Everything, relational: air, the stuff of
flight, itself. No predators. Clouds,
an obstacle. Warmth, a need immediate.
No sense of time, no past. Only now,
now movement, here to there. Space
everywhere, infinite. No stopping.

These stanzas capture the freedom and transience of flight. One gets the sense of the wings pumping furiously and the boy soaring blissfully towards the sun. Van Wert blesses us with a rare final glimpse of that final moment when the bliss turned to tragedy:

No time for sorrow. Only shock,
the body like a leaden, downward weight.
He wonders if pieces of him or the frame
will float to shore, to his father.
He wishes he could tell his father
the climb was worth the fall.

These final lines become a message all artists and visionaries who fail, wish they could deliver to their detractors.

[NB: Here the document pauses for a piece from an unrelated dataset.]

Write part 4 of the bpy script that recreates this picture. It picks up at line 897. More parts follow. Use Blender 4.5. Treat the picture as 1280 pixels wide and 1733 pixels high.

In this collection, William F. Van Wert gives Icarus, Oedipus, and Dido another chance to be heard. For many of the characters of these ancient myths, he offers a voice where no voice had been offered previously. In doing this, Van Wert’s voice rings through loud and clear as a poet who, through scholarship and acute sensitivity, crafts fine new poems about many of our civilization’s oldest stories.